For a team that won a franchise-record 59 games this season, Casey is one of the finalists for the NBA Coach of the Year.
After getting swept in the second round by the fourth-seeded Cleveland Cavaliers, he is also unemployed.
Casey went 320-238 (.573) in seven seasons in Toronto, which included four Atlantic Division titles in the last five years, and three straight 50-win seasons. With the Raptors being swept by the Cavaliers in the second round in back-to-back years, and a third straight playoff loss in Cleveland’s championship season of 2016, Toronto brass decided it was Casey who should fall on the sword--no Cavalier pun intended.
Toronto’s dynamic tandem of Kyle Lowry and DeMar Derozan both rolled over and died in Game Four, and Lowry only scored 13 combined points in the two games in Cleveland last week. Casey’s Raptors could not hold a lead in Game One, and lost 113-112 in overtime. LeBron James hit yet another game-winning buzzer beater in Game Three, after it was the Cavaliers who choked away a big lead late.
Derozan got himself ejected late in the third quarter of the Cavalier-clinching game, with the Raptors down 27 points. At that point, Casey knew he was likely going to be sending resumes while on the plane back to Toronto.
However, you cannot put much of the blame on Casey for the Raptors bowing out the way they did. Any team that has LeBron James is going to be favored in the Eastern Conference, and can never be counted out in the NBA Finals.

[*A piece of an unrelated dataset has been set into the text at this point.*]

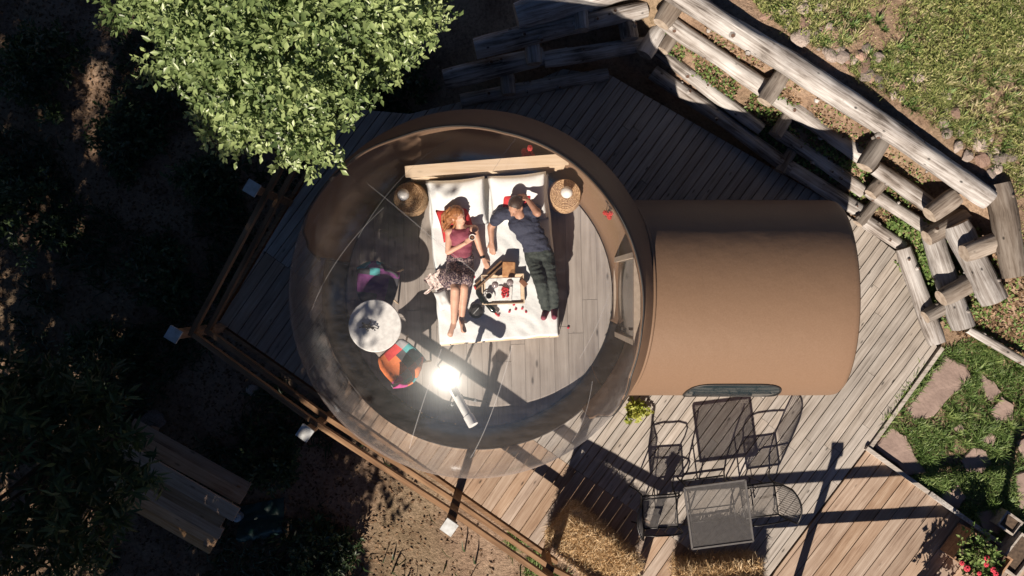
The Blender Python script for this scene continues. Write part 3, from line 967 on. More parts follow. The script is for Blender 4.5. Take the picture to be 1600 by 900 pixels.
# woman, lying on her back with bent knees, head turned to the man
wo = empty('person', P(719, 408, 0.52), 'person with long auburn hair, maroon top and dark printed skirt lying barefoot on the bed', 'person', 'couple lying on the bed')
wj = dict(pel=P(719, 408, .62), wai=P(722, 388, .655), che=P(721, 365, .70), nk=P(719, 352, .765), hd=P(716, 337, .835),
          sl=P(702, 362, .72), el=P(700, 394, .67), wl=P(727, 380, .79), hl=P(739, 371, .81),
          sr=P(741, 358, .72), er=P(749, 386, .60), wr=P(755, 403, .575), hr=P(761, 416, .555),
          ll=P(711, 414, .61), kl=P(711, 452, .84), al=P(709, 505, .565), tl=P(702, 526, .60),
          lr=P(727, 414, .61), kr=P(725, 449, .76), ar=P(721, 500, .56), tr=P(725, 520, .63))
mb = MB()
mb.ball(wj['che'], (0.15, 0.12, 0.10)); mb.ball(wj['che'].lerp(wj['wai'], .5), (0.125, 0.11, 0.09)); mb.ball(wj['wai'], (0.115, 0.11, 0.085)); mb.ball(wj['pel'], (0.16, 0.12, 0.095))
mb.capsule(wj['sl'], wj['sr'], 0.055, 0.055); mb.capsule(wj['che'], wj['nk'], 0.07, 0.048); mb.capsule(wj['nk'], wj['hd'], 0.046, 0.046)
chain(mb, [wj['sl'], wj['el'], wj['wl']], [0.047, 0.036, 0.024]); chain(mb, [wj['sr'], wj['er'], wj['wr']], [0.047, 0.036, 0.024])
hand(mb, wj['wl'], wj['hl'], (0, -.3, 1), curl=0.8, s=0.95); hand(mb, wj['wr'], wj['hr'], (0.3, 0, 1), curl=0.35, s=0.95)
for h, k, a, t in (('ll', 'kl', 'al', 'tl'), ('lr', 'kr', 'ar', 'tr')):
    m1 = wj[k].lerp(wj[a], .3) + Vector((0, 0.0, -0.02))
    chain(mb, [wj[h], wj[k], m1, wj[a]], [0.085, 0.055, 0.056, 0.034]); foot(mb, wj[a], wj[t])
WR = frame((.62, -.45, .62), (-.25, .75, .6))
head(mb, wj['hd'], WR, 0.98)
flesh('body', mb, M['skin'], wo, 0.0075, 5)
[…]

Casey’s pickings for his next job are slim, after Charlotte named San Antonio assistant James Borrego their head coach this morning. The New York Knicks (David Fizdale) and Phoenix Suns (Igor Kokoskov) already filled their vacancies since the end of the regular season. The only current openings are in Atlanta, Detroit, and Orlando. Detroit still has the rights to Blake Griffin until the end of the 2021-22 season, but the pickings with the Hawks and Magic are slim at best. Do you really think Casey would slide into a Piston organization that has to see LeBron four times during the regular season, and is poised to make a return to the playoffs next year?
The 2018-19 season is likely going to see Toronto come back down to earth, regardless of who takes over behind the bench. Assuming LeBron stays in Cleveland, you have to consider the Cavaliers the favorites in the East. Boston will be getting Kyrie Irving and Gordon Hayward back healthy next season. Philadelphia could take that next step after pushing the Celtics to seven games earlier this week.

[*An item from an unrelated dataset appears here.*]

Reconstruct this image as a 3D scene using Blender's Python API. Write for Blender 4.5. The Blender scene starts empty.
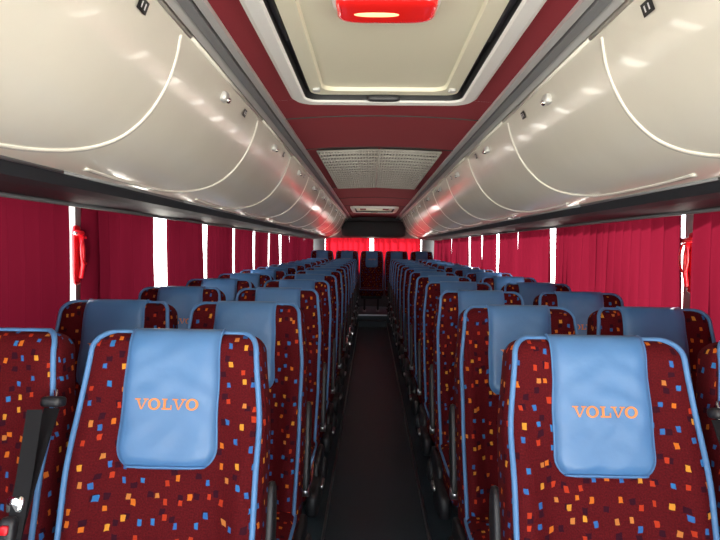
import bpy, math, random
from mathutils import Vector, Matrix, Quaternion
random.seed(4)
ZO=1.45      # camera height above aisle floor; geometry below is written relative to the eye level
CX=0.0425    # bus centre line
FRONT=-1.52; REAR=11.9
WALL=1.34
scene=bpy.context.scene
try:
    scene.view_settings.view_transform='Standard'
    scene.view_settings.look='None'
except Exception: pass

# ---------------------------------------------------------------- materials
def mat(name,col,rough=.6,metal=0,emit=None,es=0,spec=None,bump=None,coat=0):
    m=bpy.data.materials.new(name); m.use_nodes=True
    nt=m.node_tree; b=nt.nodes['Principled BSDF']
    b.inputs['Base Color'].default_value=(*col,1); b.inputs['Roughness'].default_value=rough
    b.inputs['Metallic'].default_value=metal
    if spec is not None: b.inputs['Specular IOR Level'].default_value=spec
    if coat: b.inputs['Coat Weight'].default_value=coat
    if emit: 
        b.inputs['Emission Color'].default_value=(*emit,1); b.inputs['Emission Strength'].default_value=es
    if bump:
        sc,st,dist=bump
        tc=nt.nodes.new('ShaderNodeTexCoord'); n=nt.nodes.new('ShaderNodeTexNoise'); n.inputs['Scale'].default_value=sc
        n.inputs['Detail'].default_value=4
        bp=nt.nodes.new('ShaderNodeBump'); bp.inputs['Strength'].default_value=st; bp.inputs['Distance'].default_value=dist
        nt.links.new(tc.outputs['Object'],n.inputs['Vector']); nt.links.new(n.outputs['Fac'],bp.inputs['Height'])
        nt.links.new(bp.outputs['Normal'],b.inputs['Normal'])
        # subtle colour mottling
        mx=nt.nodes.new('ShaderNodeMix'); mx.data_type='RGBA'
        mx.inputs[6].default_value=(*[c*.88 for c in col],1); mx.inputs[7].default_value=(*[min(1,c*1.1) for c in col],1)
        nt.links.new(n.outputs['Fac'],mx.inputs[0]); nt.links.new(mx.outputs[2],b.inputs['Base Color'])
    return m

def fabric():
    m=bpy.data.materials.new('seat_fabric'); m.use_nodes=True; nt=m.node_tree; N=nt.nodes; L=nt.links
    b=N['Principled BSDF']; b.inputs['Roughness'].default_value=.85
    b.inputs['Specular IOR Level'].default_value=.12
    tc=N.new('ShaderNodeTexCoord'); oi=N.new('ShaderNodeObjectInfo')
    add=N.new('ShaderNodeVectorMath'); add.operation='MULTIPLY_ADD'
    comb=N.new('ShaderNodeCombineXYZ'); L.new(oi.outputs['Random'],comb.inputs[0]); L.new(oi.outputs['Random'],comb.inputs[1])
    L.new(comb.outputs[0],add.inputs[0]); add.inputs[1].default_value=(7.3,3.1,0); L.new(tc.outputs['UV'],add.inputs[2])
    nz=N.new('ShaderNodeTexNoise'); nz.inputs['Scale'].default_value=26; L.new(add.outputs[0],nz.inputs['Vector'])
    dist=N.new('ShaderNodeVectorMath'); dist.operation='MULTIPLY_ADD'
    L.new(nz.outputs['Color'],dist.inputs[0]); dist.inputs[1].default_value=(.016,.016,0); L.new(add.outputs[0],dist.inputs[2])
    def spots(scale,off,thr,stretch,keep):
        mp=N.new('ShaderNodeMapping'); mp.inputs['Location'].default_value=off; mp.inputs['Scale'].default_value=(stretch,1,1)
        L.new(dist.outputs[0],mp.inputs['Vector'])
        v=N.new('ShaderNodeTexVoronoi'); v.voronoi_dimensions='2D'; v.distance='CHEBYCHEV'
        v.inputs['Scale'].default_value=scale; v.inputs['Randomness'].default_value=.7
        L.new(mp.outputs[0],v.inputs['Vector'])
        lt=N.new('ShaderNodeMath'); lt.operation='LESS_THAN'; lt.inputs[1].default_value=thr
        L.new(v.outputs['Distance'],lt.inputs[0])
        sp=N.new('ShaderNodeSeparateColor'); L.new(v.outputs['Color'],sp.inputs[0])
        kp=N.new('ShaderNodeMath'); kp.operation='LESS_THAN'; kp.inputs[1].default_value=keep; L.new(sp.outputs[1],kp.inputs[0])
        mu=N.new('ShaderNodeMath'); mu.operation='MULTIPLY'; L.new(lt.outputs[0],mu.inputs[0]); L.new(kp.outputs[0],mu.inputs[1])
        return mu,sp
    lt1,sp1=spots(22.5,(0,0,0),.145,1.3,.90)
    lt2,sp2=spots(19,(.33,.71,0),.13,1.0,.8)
    fine=N.new('ShaderNodeTexNoise'); fine.inputs['Scale'].default_value=260; L.new(tc.outputs['UV'],fine.inputs['Vector'])
    base=N.new('ShaderNodeMix'); base.data_type='RGBA'; L.new(fine.outputs['Fac'],base.inputs[0])
    base.inputs[6].default_value=(.030,.002,.003,1); base.inputs[7].default_value=(.135,.006,.010,1)
    m1=N.new('ShaderNodeMix'); m1.data_type='RGBA'; L.new(lt2.outputs[0],m1.inputs[0]); L.new(base.outputs[2],m1.inputs[6]); m1.inputs[7].default_value=(.03,.003,.010,1)
    rp=N.new('ShaderNodeValToRGB'); rp.color_ramp.interpolation='CONSTANT'
    cols=[(0,(.55,.13,.015)),(.22,(.03,.12,.34)),(.48,(.42,.035,.012)),(.64,(.60,.25,.03)),(.78,(.03,.15,.38)),(.92,(.50,.17,.04))]
    cr=rp.color_ramp; cr.elements[0].position=0; cr.elements[0].color=(*cols[0][1],1); cr.elements[1].position=cols[1][0]; cr.elements[1].color=(*cols[1][1],1)
    for p,c in cols[2:]:
        e=cr.elements.new(p); e.color=(*c,1)
    L.new(sp1.outputs[0],rp.inputs[0])
    m2=N.new('ShaderNodeMix'); m2.data_type='RGBA'; L.new(lt1.outputs[0],m2.inputs[0]); L.new(m1.outputs[2],m2.inputs[6]); L.new(rp.outputs[0],m2.inputs[7])
    L.new(m2.outputs[2],b.inputs['Base Color'])
    bp=N.new('ShaderNodeBump'); bp.inputs['Strength'].default_value=.35; bp.inputs['Distance'].default_value=.002
    L.new(fine.outputs['Fac'],bp.inputs['Height']); L.new(bp.outputs[0],b.inputs['Normal'])
    return m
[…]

If Toronto is looking for an outside-the-box method for next season, there is talk that another Gregg Popovich assistant should get a serious interview. That would be none other than Becky Hammon. Milwaukee interviewed Hammon for their available General Manager position after last season, ultimately deciding on Jon Horst. Hammon has worked under Popovich since 2014, and has head coaching experience, leading the Spurs to the 2015 NBA Summer League championship. Granted, the talent level for rookies and retreads is not nearly on par as All Stars Lowry and Derozan, but Hammon was a six-time WNBA All Star, a top-15 All-Time player, and has excelled as an assistant under the best head coach of the current NBA generation.

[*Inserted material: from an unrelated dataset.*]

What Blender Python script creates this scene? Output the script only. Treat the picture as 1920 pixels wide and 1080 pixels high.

The way the Spurs found a way to make the playoffs with Kawhi Leonard being a head-case late in the season should allow her to keep Derozan and Lowry under raps fairly well.
Then again, all this could have been negated if Raptor management bothered to realize just how good a head coach they had. Instead, team president Masai Ujiri decided Toronto could be the first team in NBA history to fire a head coach in the same season that he won Coach of the Year.